Comme dans plusieurs autres de ses films, François
Ozon a décidé d'évoquer la question de l'homosexualité de manière frontale.
Cela n'apporte pourtant pas grand chose au récit puisque l'histoire entre Paul
et son ami rencontré dans le village du sud de la France où se situe l'action
du film, n'a finalement aucune incidence sur la suite du film.
En revanche, une thématique que l'on retrouve dans
plusieurs films d'Ozon, et notamment Le temps qui reste, est très bien en phase
avec son film et l'oeuvre de ce cinéaste. Le film nous livre plusieurs scènes
de plage. Au même titre que les scènes qui se déroulent en pleine nature dans le fameux refuge, la plage a un aspect
apaisant. La plage a quelque chose de sécurisant, de positif qui va
complètement à l'opposé du schéma architectural urbain du début du film. La
plage redonne du moral et de l'envie au personnage de Mousse. Elle lui permet
de mieux affronter sa grossesse. On constatera au passage un élément-clé du
film où l'actrice Marie Rivière intervient et explique à Mousse toute la beauté
d'une femme enceinte et le besoin fondamental de parler au bébé et de rester
dans une phase positive.
A cet égard, le refuge évoque sans conteste la
question de la maternité et de la difficulté de devenir femme. Ainsi, Isabelle
Carré joue à merveille cette femme qui quitte progressivement son statut
d'héroïnomane (elle prend de la méthadone pour ne pas être en manque) à celui
de mère. Pourtant, elle n'est pas forcément encore prête à évoluer du tout au
tout comme le prouve la fin du film où elle décide de laisser son enfant Louise
(façon évidente de se souvenir du père de l'enfant, Louis) à Paul. La boucle
est ainsi parfaitement bouclée. Paul, qui a été adopté, va à son tour s'occuper
d'un enfant qui n'est pas le sien à la base.

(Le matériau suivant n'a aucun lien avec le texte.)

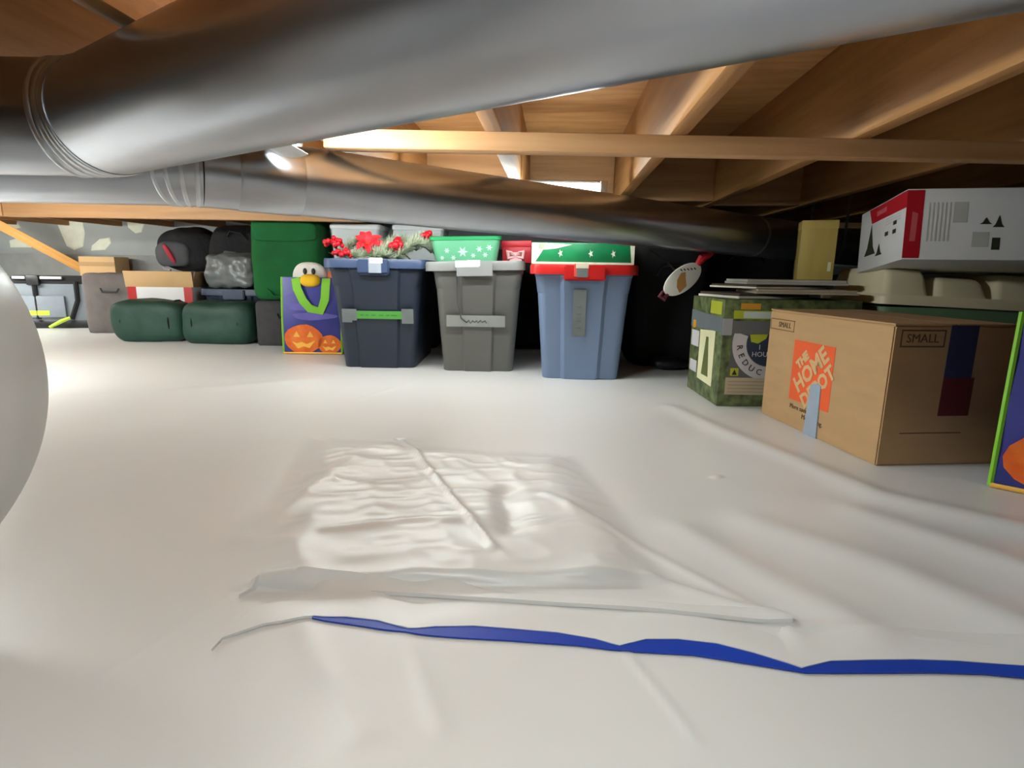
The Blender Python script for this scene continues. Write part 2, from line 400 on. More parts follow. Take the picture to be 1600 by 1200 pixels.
# walls
def wall(name, x0, x1, y0, y1, z0, z1, m): return struct(box(name, x0, x1, y0, y1, z0, z1, m, bev=0))
wb = wall('wall_back', X0, X1, Y1, Y1 + 0.1, 0.44, 0.96, WALL)
wbl = box('foundation_ledge', X0, X1, Y1 - 0.10, Y1 + 0.1, -0.02, 0.485, CONC, wb, bev=0.004)
wall('wall_left', X0 - 0.1, X0, Y0, Y1, -0.02, 0.96, CONC)
wall('wall_right', X1, X1 + 0.1, Y0, Y1, -0.02, 0.96, CONC)
wall('wall_front', X0, X1, Y0 - 0.1, Y0, -0.02, 0.96, CONC)
def patch(poly):
    bm = bmesh.new()
    cx = sum(p[0] for p in poly) / len(poly); cz = sum(p[1] for p in poly) / len(poly)
    o = [(x, Y1 + 0.001, z) for x, z in poly]; inn = [(cx + (x - cx) * 0.9, Y1 - 0.004, cz + (z - cz) * 0.9) for x, z in poly]
    loft(bm, [o, inn]); return finish(bm, 'plaster_patch', MUD, wb, 0)
def wpx(px, py):   # wall-plane point seen at a pixel of the 1600x1200 frame, used once to survey the patches
    d = fw + rt * ((px - 800) / F_PX) - up * ((py - 600) / F_PX); t = Y1 / d.y
    return (d.x * t, CAM_H + d.z * t)
for poly in ([(5, 341), (28, 348), (33, 356), (22, 358), (6, 346)], [(14, 376), (36, 369), (44, 374), (50, 387), (16, 387)],
             [(84, 336), (128, 338), (133, 365), (130, 386), (116, 391), (104, 385), (90, 352)], [(197, 342), (222, 340), (226, 350), (222, 363), (212, 365), (200, 356)],
             [(143, 384), (156, 373), (172, 371), (174, 380), (165, 391), (142, 392)], [(540, 350), (590, 350), (590, 372), (560, 376)]):
    patch([wpx(*p) for p in poly][::-1])

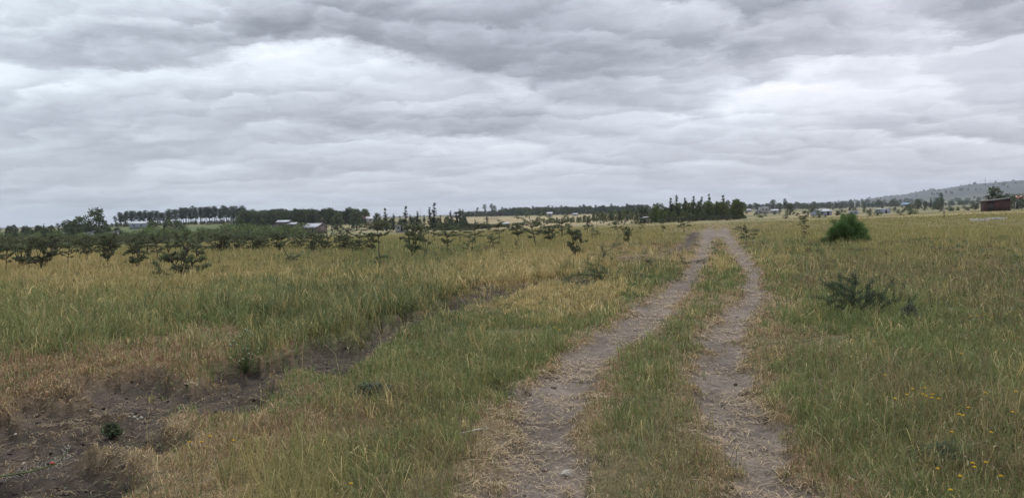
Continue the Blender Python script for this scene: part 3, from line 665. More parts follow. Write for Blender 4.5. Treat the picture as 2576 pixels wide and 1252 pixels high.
def bushy(seed, h=6, w=5, col=(.078, .100, .048), n=2200, leaf=.34, trunk=.12):
    g = np.random.default_rng(seed); tb = MB(); lb = MB(); P = []; tone = []
    tb.tube([(0, 0, 0), (g.normal()*.1, 0, h*trunk), (g.normal()*.3, g.normal()*.3, h*.6)], (.05*h*.5, .035*h*.5, .02*h*.4), 5)
    K = 34
    for i in range(K):
        z = trunk*.7+(.95-trunk*.7)*((i+g.random())/K)**.9; rr = math.sin(min(1, (1-z)*1.6+.12)*1.57)*w*.38*g.uniform(.8, 1.1); a = i*2.4+g.uniform(-.5, .5); q = g.random()**.4
        c = np.array((math.cos(a)*rr*q, math.sin(a)*rr*q, z*h)); r = g.uniform(.12, .22)*w*.72
        P.append(crown_pts(g, c, r, n//K, .8)); tone.append(np.full(n//K, g.uniform(.75, 1.3))); tb.tube([(0, 0, h*trunk*.8), c*.9], (.03, .012), 3)
    P = np.vstack(P); lb.leaves(P, leaf, leaf*.55, g, np.array(col)*np.concatenate(tone)[:, None], .35)
    return tb.mesh('trunk', [BARK], True), lb.mesh('crown', [LEAF])
EUC = [euc(s) for s in range(50, 57)]
SPI = [spire(s) for s in (60, 61, 62)]
GSP = [spire(s, 8, 3.0, (.075, .098, .052)) for s in (63, 64, 65)]
BUS = [bushy(s) for s in (70, 71, 72, 73)]
YBU = [bushy(s, col=(.115, .145, .052)) for s in (74, 75)]
GBU = [bushy(s, 2.2, 2.6, (.11, .145, .055), 800, .16, .05) for s in (76, 77, 78)]
DBU = [bushy(s, 2.2, 2.8, (.055, .068, .036), 800, .16, .1) for s in (79, 80, 81)]
TBU = [bushy(82, 4, 4.6, (.15, .115, .07), 900, .14, .1)]
def joined(pr, name):                                     # one mesh per far, tiny tree
    vs = []; fs = {3: [], 4: []}; cs = []; mi = {3: [], 4: []}; off = 0; mats = []
    for k, me in enumerate(pr):
        n = len(me.vertices); v = np.empty(n*3, np.float32); me.vertices.foreach_get('co', v); vs.append(v.reshape(-1, 3))
        c = np.empty(n*4, np.float32); me.color_attributes['col'].data.foreach_get('color', c); cs.append(c.reshape(-1, 4)[:, :3])
        m = len(me.polygons); st = np.empty(m, np.int32); me.polygons.foreach_get('loop_start', st); tt = np.empty(m, np.int32); me.polygons.foreach_get('loop_total', tt)
        li = np.empty(len(me.loops), np.int32); me.loops.foreach_get('vertex_index', li)
        for q in (3, 4):
            s_ = st[tt == q]
            if len(s_): fs[q].append(li[s_[:, None]+np.arange(q)]+off); mi[q].append(np.full(len(s_), k))
        off += n; mats.append(me.materials[0])
    Fs = []; MI = []
    for q in (4, 3):
        if fs[q]: Fs.append(np.concatenate(fs[q])); MI.append(np.concatenate(mi[q]))
    return make_mesh(name, np.vstack(vs), Fs, np.vstack(cs), mats, np.concatenate(MI))
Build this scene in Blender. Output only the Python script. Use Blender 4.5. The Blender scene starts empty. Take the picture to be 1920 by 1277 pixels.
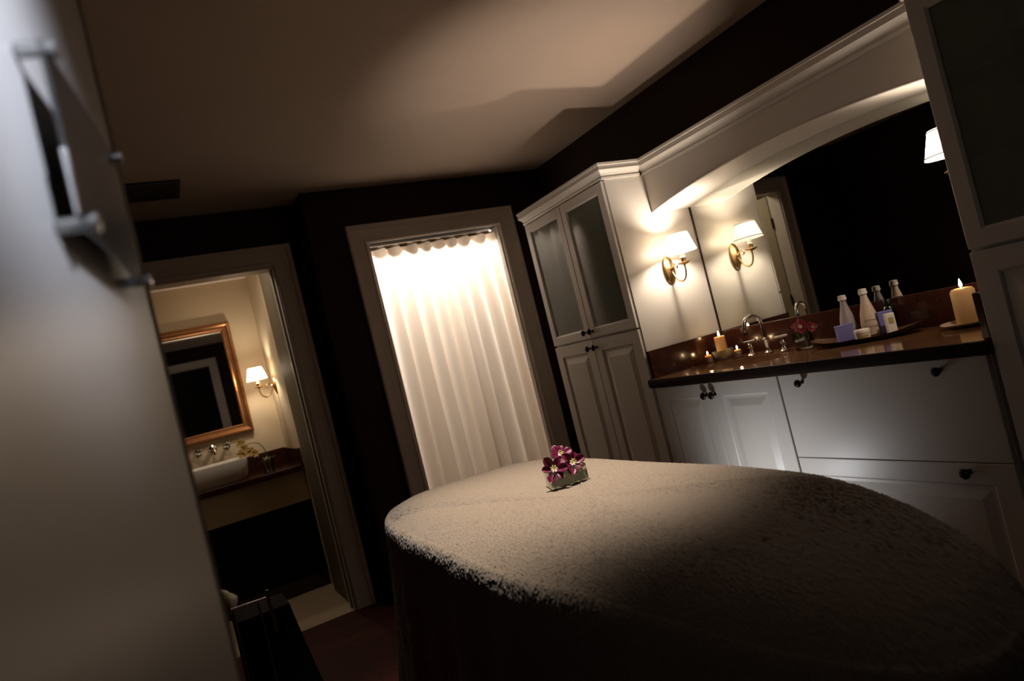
import bpy, bmesh, math, random
from mathutils import Vector, Matrix, noise

random.seed(7)
sc = bpy.context.scene
COL = sc.collection
PI = math.pi

# ------------------------------------------------------------------ camera
cam_d = bpy.data.cameras.new('camera')
cam = bpy.data.objects.new('camera', cam_d)
COL.objects.link(cam)
YAW, PITCH, ROLL, FPX = 0.485485, 0.0168066, -0.243996, 1255.56
_cy, _sy, _cp, _sp = math.cos(YAW), math.sin(YAW), math.cos(PITCH), math.sin(PITCH)
_f = Vector((_sy * _cp, _cy * _cp, _sp))
_r = Vector((_cy, -_sy, 0))
_u = _r.cross(_f)
_cr, _sr = math.cos(ROLL), math.sin(ROLL)
_r2 = _cr * _r + _sr * _u
_u2 = -_sr * _r + _cr * _u
cam.matrix_world = Matrix(((_r2.x, _u2.x, -_f.x, 0), (_r2.y, _u2.y, -_f.y, 0), (_r2.z, _u2.z, -_f.z, 1.21), (0, 0, 0, 1)))
cam_d.sensor_width = 36.0
cam_d.lens = 36.0 * FPX / 1920.0
cam_d.clip_start = 0.02
cam_d.dof.use_dof = True
cam_d.dof.focus_distance = 2.35
cam_d.dof.aperture_fstop = 2.8
sc.camera = cam

# ------------------------------------------------------------------ world, exposure, lights
w = bpy.data.worlds.new('world')
sc.world = w
w.use_nodes = True
w.node_tree.nodes['Background'].inputs[0].default_value = (0.6, 0.7, 1.0, 1)
w.node_tree.nodes['Background'].inputs[1].default_value = 0.0
sc.view_settings.view_transform = 'Standard'
sc.view_settings.look = 'None'
sc.view_settings.exposure = 0.0
sc.view_settings.gamma = 1.0
sc.view_settings.use_curve_mapping = False
sc.cycles.use_denoising = True
sc.cycles.caustics_reflective = False
sc.cycles.caustics_refractive = False
sc.cycles.sample_clamp_indirect = 4.0
sc.cycles.max_bounces = 10
sc.cycles.transparent_max_bounces = 16


def lamp(name, kind, loc, power, color, size=0.05, target=None, **kw):
    d = bpy.data.lights.new(name, kind)
    d.energy = power
    d.color = color
    if kind == 'AREA':
        d.size = size
        if 'size_y' in kw:
            d.shape = 'RECTANGLE'
            d.size_y = kw['size_y']
        if 'spread' in kw:
            d.spread = kw['spread']
    else:
        d.shadow_soft_size = size
    if kind == 'SPOT':
        d.spot_size = kw.get('angle', 0.8)
        d.spot_blend = kw.get('blend', 0.8)
    o = bpy.data.objects.new(name, d)
    COL.objects.link(o)
    o.location = loc
    if target is not None:
        o.rotation_euler = (Vector(target) - Vector(loc)).to_track_quat('-Z', 'Y').to_euler()
    return o


WARM = (1.0, 0.83, 0.66)
# recessed downlight above the massage table
lamp('downlight_bed', 'SPOT', (1.0, 1.72, 2.335), 320, (1.0, 0.93, 0.85), 0.03, (0.86, 1.78, 0.8), angle=1.02, blend=1.0)
lamp('unseen_floor_spot', 'SPOT', (1.55, 1.90, 0.40), 7, (0.94, 0.96, 1.0), 0.03, (1.99, 1.86, 0.55), angle=2.05, blend=1.0)
lamp('unseen_floor_spot', 'SPOT', (1.46, 1.30, 0.52), 100, (1.0, 0.84, 0.70), 0.03, (1.72, 2.35, 2.366), angle=0.80, blend=1.0)  # added, unseen spot that makes the bright patch on the ceiling
# lamp in the corridor behind the doorway
lamp('corridor_lamp', 'SPOT', (0.60, -0.30, 1.95), 190, (0.84, 0.89, 1.0), 0.10, (-0.065, 0.42, 1.53), angle=0.40, blend=1.0)
# light in the closet behind the curtain
lamp('closet_lamp', 'AREA', (1.652, 3.98, 2.20), 44, (1.0, 0.97, 0.92), 0.80, (1.652, 3.86, 1.2), size_y=0.10)


lamp('washroom_fill_light', 'AREA', (0.36, 4.36, 2.20), 3.6, WARM, 0.18, (0.36, 4.30, 0))  # fill light added to brighten the washroom floor and apron


# ------------------------------------------------------------------ materials
def new_mat(name):
    m = bpy.data.materials.new(name)
    m.use_nodes = True
    nt = m.node_tree
    return m, nt, nt.nodes['Principled BSDF']


def pmat(name, col, rough=0.5, metal=0.0, spec=0.5, nscale=0, namp=0.0, bump=0.0, bscale=200, coat=0.0, trans=0.0, ior=1.45, sheen=0.0, sss=0.0, bdist=0.002):
    m, nt, b = new_mat(name)
    b.inputs['Base Color'].default_value = (*col, 1)
    b.inputs['Roughness'].default_value = rough
    b.inputs['Metallic'].default_value = metal
    b.inputs['Specular IOR Level'].default_value = spec
    b.inputs['Coat Weight'].default_value = coat
    b.inputs['Transmission Weight'].default_value = trans
    b.inputs['IOR'].default_value = ior
    b.inputs['Sheen Weight'].default_value = sheen
    if sss:
        b.inputs['Subsurface Weight'].default_value = sss
        b.inputs['Subsurface Radius'].default_value = (0.03, 0.015, 0.006)
        b.inputs['Subsurface Scale'].default_value = 1.0
    tc = nt.nodes.new('ShaderNodeTexCoord')
    if nscale:
        n = nt.nodes.new('ShaderNodeTexNoise')
        n.inputs['Scale'].default_value = nscale
        n.inputs['Detail'].default_value = 4
        nt.links.new(tc.outputs['Object'], n.inputs['Vector'])
        mx = nt.nodes.new('ShaderNodeMix')
        mx.data_type = 'RGBA'
        mx.inputs['A'].default_value = (*[c * (1 - namp) for c in col], 1)
        mx.inputs['B'].default_value = (*[min(1, c * (1 + namp)) for c in col], 1)
        nt.links.new(n.outputs['Fac'], mx.inputs['Factor'])
        nt.links.new(mx.outputs['Result'], b.inputs['Base Color'])
    if bump:
        n2 = nt.nodes.new('ShaderNodeTexNoise')
        n2.inputs['Scale'].default_value = bscale
        n2.inputs['Detail'].default_value = 3
        nt.links.new(tc.outputs['Object'], n2.inputs['Vector'])
        bp = nt.nodes.new('ShaderNodeBump')
        bp.inputs['Strength'].default_value = bump
        bp.inputs['Distance'].default_value = bdist
        nt.links.new(n2.outputs['Fac'], bp.inputs['Height'])
        nt.links.new(bp.outputs['Normal'], b.inputs['Normal'])
    return m


def emis(name, col, strength):
    m, nt, b = new_mat(name)
    b.inputs['Base Color'].default_value = (0, 0, 0, 1)
    b.inputs['Emission Color'].default_value = (*col, 1)
    b.inputs['Emission Strength'].default_value = strength
    return m


def cloth_mat(name, col, trans, tcol, wave=0):
    m = bpy.data.materials.new(name)
    m.use_nodes = True
    nt = m.node_tree
    nt.nodes.clear()
    out = nt.nodes.new('ShaderNodeOutputMaterial')
    d = nt.nodes.new('ShaderNodeBsdfDiffuse')
    t = nt.nodes.new('ShaderNodeBsdfTranslucent')
    mx = nt.nodes.new('ShaderNodeMixShader')
    d.inputs[0].default_value = (*col, 1)
    t.inputs[0].default_value = (*tcol, 1)
    mx.inputs[0].default_value = trans
    nt.links.new(d.outputs[0], mx.inputs[1])
    nt.links.new(t.outputs[0], mx.inputs[2])
    nt.links.new(mx.outputs[0], out.inputs[0])
    if wave:
        tc = nt.nodes.new('ShaderNodeTexCoord')
        n = nt.nodes.new('ShaderNodeTexNoise')
        n.inputs['Scale'].default_value = wave
        mp = nt.nodes.new('ShaderNodeMapping')
        mp.inputs['Scale'].default_value = (1, 1, 0.06)
        nt.links.new(tc.outputs['Object'], mp.inputs[0])
        nt.links.new(mp.outputs[0], n.inputs['Vector'])
        r = nt.nodes.new('ShaderNodeMix')
        r.data_type = 'RGBA'
        r.inputs['A'].default_value = (tcol[0], tcol[1] * 0.80, tcol[2] * 0.62, 1)
        r.inputs['B'].default_value = (*tcol, 1)
        nt.links.new(n.outputs['Fac'], r.inputs['Factor'])
        nt.links.new(r.outputs['Result'], t.inputs[0])
    return m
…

La mise en scène classique de François Ozon va
parfaitement avec le ton du film, qui évoque tour à tour la question du deuil
(le décès du personnage de Louis) et la difficulté de faire face à celui-ci
puis la question de la grossesse et donc en corollaire la question de mettre au
monde un enfant.
Côté musique, celle-ci reste globalement assez
discrète dans le film. On signalera tout de même le beau morceau chanté au
piano par Louis-Ronan Chosy « Au coeur de la nuit » qui évoque tant
le souvenir du personnage de Louis que le lien qui unit désormais le personnage
de Paul à celui de Mousse.
Au niveau de la distribution, si Isabelle Carré est toujours aussi impeccable, en revanche Louis-Ronan Chosy a par moments un peu de mal à exister. Il reste un peu trop en retrait à mon sens, ce qui est quelque peu dommage.
Au final, Le refuge est un film sur la mort et la
vie ; en somme tout ce qui fait notre existence. La filiation est au coeur de
ce film qui joue par petites touches et se révèle émouvant. Voilà un beau film,
positif sur la vie, qui n'est cependant pas dénué de certains défauts (l'interprétation
globale de Louis-Ronan Chosy qui reste un peu trop en retrait ; la scène de la
discothèque ou encore la rencontre entre le personnage de Mousse avec l'homme
marié qui est dénuée d'intérêt, n'ayant aucune suite).